"""
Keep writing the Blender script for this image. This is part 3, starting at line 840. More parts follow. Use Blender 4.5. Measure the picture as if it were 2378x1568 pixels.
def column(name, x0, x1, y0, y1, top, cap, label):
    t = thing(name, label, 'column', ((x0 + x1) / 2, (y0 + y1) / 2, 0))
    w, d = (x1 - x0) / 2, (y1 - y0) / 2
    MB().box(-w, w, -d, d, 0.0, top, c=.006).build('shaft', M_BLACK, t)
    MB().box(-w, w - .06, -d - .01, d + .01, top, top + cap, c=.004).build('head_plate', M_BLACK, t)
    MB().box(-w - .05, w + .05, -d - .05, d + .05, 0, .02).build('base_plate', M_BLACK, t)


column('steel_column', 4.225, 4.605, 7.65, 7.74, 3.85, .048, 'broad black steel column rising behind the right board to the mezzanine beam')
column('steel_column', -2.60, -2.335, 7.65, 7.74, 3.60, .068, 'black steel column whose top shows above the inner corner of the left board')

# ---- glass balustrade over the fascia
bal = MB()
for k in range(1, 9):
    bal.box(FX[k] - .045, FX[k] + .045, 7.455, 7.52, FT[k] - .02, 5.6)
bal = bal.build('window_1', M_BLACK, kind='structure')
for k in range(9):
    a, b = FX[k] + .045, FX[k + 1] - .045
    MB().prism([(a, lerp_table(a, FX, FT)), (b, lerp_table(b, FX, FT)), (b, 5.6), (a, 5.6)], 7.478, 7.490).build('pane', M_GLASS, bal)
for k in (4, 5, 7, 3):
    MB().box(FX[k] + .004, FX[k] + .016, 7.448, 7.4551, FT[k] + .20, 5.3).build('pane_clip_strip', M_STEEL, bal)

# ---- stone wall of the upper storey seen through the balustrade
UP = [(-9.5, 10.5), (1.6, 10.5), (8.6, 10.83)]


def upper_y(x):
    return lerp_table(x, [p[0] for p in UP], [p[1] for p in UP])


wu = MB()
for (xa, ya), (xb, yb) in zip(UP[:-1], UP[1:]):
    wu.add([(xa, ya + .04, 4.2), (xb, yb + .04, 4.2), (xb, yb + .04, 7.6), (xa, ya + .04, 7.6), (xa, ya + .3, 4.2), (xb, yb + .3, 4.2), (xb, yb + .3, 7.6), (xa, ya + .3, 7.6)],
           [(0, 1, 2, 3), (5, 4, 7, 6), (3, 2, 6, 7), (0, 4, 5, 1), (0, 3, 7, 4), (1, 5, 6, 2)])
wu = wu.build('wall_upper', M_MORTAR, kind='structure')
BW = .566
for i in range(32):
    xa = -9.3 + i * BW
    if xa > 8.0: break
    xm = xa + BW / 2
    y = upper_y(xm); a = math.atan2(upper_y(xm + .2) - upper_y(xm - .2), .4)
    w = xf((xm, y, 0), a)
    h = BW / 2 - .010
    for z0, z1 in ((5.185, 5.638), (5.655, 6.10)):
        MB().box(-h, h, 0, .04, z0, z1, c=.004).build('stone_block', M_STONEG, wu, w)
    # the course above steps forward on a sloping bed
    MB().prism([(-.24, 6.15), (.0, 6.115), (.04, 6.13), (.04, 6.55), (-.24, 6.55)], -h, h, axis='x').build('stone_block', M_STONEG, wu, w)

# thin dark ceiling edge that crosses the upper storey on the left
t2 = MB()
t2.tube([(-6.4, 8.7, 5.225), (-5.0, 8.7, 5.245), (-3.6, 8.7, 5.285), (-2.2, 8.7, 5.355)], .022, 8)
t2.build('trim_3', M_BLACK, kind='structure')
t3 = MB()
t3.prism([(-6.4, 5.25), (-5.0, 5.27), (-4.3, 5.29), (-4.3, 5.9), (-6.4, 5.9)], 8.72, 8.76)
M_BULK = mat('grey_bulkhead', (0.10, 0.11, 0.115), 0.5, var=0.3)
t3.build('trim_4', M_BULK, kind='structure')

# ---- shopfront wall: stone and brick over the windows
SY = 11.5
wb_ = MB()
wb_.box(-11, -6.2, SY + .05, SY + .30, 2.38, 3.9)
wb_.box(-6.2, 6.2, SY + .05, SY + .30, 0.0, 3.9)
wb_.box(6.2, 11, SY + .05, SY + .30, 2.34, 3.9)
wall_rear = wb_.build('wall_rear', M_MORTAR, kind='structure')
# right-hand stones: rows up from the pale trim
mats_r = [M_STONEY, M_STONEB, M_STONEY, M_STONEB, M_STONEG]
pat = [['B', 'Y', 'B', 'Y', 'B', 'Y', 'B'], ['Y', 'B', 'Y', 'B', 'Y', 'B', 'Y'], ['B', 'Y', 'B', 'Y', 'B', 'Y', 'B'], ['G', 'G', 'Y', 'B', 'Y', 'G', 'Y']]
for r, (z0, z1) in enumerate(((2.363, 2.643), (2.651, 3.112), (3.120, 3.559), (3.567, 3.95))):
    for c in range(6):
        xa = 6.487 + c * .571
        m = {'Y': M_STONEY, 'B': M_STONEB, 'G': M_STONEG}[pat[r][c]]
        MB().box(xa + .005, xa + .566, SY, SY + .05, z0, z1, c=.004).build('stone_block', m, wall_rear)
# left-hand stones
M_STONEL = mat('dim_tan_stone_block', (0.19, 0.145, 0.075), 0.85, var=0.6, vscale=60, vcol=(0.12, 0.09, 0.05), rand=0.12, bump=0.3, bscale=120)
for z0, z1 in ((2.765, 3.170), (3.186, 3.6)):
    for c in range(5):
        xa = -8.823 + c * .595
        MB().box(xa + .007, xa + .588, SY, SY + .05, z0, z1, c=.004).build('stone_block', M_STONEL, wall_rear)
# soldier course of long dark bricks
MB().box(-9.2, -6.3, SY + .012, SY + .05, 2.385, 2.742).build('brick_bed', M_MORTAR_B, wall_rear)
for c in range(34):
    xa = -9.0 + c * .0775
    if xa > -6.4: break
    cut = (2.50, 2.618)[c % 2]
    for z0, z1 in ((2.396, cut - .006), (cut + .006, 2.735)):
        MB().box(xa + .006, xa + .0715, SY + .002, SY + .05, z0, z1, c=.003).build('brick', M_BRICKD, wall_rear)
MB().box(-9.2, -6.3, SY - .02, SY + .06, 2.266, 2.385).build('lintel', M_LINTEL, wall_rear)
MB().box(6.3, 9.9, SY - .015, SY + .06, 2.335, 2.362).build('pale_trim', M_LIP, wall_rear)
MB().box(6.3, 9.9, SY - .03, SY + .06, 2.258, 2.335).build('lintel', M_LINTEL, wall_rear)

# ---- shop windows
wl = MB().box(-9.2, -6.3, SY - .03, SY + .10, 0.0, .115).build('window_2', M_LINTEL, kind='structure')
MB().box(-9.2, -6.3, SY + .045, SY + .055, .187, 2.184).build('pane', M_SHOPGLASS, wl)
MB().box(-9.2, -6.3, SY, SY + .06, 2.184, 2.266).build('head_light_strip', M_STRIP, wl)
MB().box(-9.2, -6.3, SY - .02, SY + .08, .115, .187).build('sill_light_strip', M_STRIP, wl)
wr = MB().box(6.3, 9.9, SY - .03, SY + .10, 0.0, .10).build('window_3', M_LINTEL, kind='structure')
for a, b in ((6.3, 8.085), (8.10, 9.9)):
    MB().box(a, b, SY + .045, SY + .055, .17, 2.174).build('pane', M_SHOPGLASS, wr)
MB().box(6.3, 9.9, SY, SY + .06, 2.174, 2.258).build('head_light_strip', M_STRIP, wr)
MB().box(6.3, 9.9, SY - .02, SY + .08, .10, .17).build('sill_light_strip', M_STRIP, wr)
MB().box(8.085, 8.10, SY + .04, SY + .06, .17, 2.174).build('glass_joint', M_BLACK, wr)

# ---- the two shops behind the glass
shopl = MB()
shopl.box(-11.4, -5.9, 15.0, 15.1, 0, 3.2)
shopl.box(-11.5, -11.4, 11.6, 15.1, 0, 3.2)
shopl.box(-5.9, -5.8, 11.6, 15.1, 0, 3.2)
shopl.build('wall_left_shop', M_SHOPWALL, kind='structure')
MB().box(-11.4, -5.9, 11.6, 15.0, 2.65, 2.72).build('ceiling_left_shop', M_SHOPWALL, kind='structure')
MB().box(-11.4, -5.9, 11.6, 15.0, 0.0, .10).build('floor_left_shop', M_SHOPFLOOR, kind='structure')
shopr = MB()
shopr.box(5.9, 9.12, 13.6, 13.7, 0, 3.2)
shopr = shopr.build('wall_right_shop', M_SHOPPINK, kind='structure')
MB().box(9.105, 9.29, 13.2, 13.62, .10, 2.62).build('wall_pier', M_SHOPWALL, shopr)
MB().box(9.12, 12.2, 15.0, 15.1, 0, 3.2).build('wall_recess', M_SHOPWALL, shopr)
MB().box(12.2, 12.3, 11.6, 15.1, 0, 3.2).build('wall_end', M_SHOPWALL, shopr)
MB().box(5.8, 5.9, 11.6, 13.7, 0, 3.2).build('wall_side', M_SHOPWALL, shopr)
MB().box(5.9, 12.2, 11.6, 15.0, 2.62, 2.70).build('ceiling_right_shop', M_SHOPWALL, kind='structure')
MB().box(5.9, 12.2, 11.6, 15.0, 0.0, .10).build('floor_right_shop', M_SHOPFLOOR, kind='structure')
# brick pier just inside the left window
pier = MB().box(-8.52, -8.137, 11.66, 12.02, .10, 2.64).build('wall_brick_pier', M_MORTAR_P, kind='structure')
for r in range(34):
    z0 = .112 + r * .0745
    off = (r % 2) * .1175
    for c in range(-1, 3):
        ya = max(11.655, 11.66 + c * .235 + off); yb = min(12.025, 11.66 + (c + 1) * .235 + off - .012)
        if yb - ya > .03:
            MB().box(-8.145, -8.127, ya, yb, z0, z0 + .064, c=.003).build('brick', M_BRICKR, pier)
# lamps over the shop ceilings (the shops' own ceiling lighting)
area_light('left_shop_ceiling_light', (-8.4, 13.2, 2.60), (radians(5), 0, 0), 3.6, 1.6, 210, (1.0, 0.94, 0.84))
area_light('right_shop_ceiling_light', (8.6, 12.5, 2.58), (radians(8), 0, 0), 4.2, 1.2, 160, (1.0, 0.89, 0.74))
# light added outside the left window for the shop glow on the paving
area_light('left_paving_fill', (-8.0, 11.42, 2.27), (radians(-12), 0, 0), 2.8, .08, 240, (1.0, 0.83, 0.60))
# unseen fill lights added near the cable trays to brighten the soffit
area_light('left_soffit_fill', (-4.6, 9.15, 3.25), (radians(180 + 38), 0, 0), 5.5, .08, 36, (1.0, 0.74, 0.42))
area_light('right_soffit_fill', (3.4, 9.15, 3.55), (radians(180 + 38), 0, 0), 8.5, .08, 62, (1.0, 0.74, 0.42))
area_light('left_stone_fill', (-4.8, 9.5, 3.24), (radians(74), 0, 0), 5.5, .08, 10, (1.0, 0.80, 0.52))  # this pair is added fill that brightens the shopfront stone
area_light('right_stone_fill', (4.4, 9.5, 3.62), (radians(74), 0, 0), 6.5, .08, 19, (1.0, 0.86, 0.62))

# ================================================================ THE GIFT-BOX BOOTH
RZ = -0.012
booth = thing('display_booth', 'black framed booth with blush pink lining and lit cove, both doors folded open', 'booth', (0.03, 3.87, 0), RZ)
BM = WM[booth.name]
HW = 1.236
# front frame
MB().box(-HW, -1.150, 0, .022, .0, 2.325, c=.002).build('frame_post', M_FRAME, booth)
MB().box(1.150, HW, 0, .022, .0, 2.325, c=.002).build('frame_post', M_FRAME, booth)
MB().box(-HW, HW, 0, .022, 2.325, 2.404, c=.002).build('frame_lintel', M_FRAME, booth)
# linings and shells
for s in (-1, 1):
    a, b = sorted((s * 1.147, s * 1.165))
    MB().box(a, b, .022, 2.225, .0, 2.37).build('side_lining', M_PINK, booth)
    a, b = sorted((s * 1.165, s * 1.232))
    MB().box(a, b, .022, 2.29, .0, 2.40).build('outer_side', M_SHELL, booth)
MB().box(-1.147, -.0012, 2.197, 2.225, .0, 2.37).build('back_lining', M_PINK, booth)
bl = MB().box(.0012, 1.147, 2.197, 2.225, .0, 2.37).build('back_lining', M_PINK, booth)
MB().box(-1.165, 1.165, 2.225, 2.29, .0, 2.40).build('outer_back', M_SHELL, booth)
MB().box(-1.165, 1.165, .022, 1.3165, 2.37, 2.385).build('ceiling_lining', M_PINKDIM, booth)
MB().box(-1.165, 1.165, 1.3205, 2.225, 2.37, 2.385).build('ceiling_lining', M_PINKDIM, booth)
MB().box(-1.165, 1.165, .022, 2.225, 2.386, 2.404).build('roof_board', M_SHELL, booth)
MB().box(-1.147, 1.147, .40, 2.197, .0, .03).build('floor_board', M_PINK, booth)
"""
**WORK INSTRUCTIONS:**
Return, please, the lines of the data from the first through the line containing "the left board')", both kept, exactly as they stand and nothing more.

**ANSWER BELOW:**
Keep writing the Blender script for this image. This is part 3, starting at line 840. More parts follow. Use Blender 4.5. Measure the picture as if it were 2378x1568 pixels.
def column(name, x0, x1, y0, y1, top, cap, label):
    t = thing(name, label, 'column', ((x0 + x1) / 2, (y0 + y1) / 2, 0))
    w, d = (x1 - x0) / 2, (y1 - y0) / 2
    MB().box(-w, w, -d, d, 0.0, top, c=.006).build('shaft', M_BLACK, t)
    MB().box(-w, w - .06, -d - .01, d + .01, top, top + cap, c=.004).build('head_plate', M_BLACK, t)
    MB().box(-w - .05, w + .05, -d - .05, d + .05, 0, .02).build('base_plate', M_BLACK, t)


column('steel_column', 4.225, 4.605, 7.65, 7.74, 3.85, .048, 'broad black steel column rising behind the right board to the mezzanine beam')
column('steel_column', -2.60, -2.335, 7.65, 7.74, 3.60, .068, 'black steel column whose top shows above the inner corner of the left board')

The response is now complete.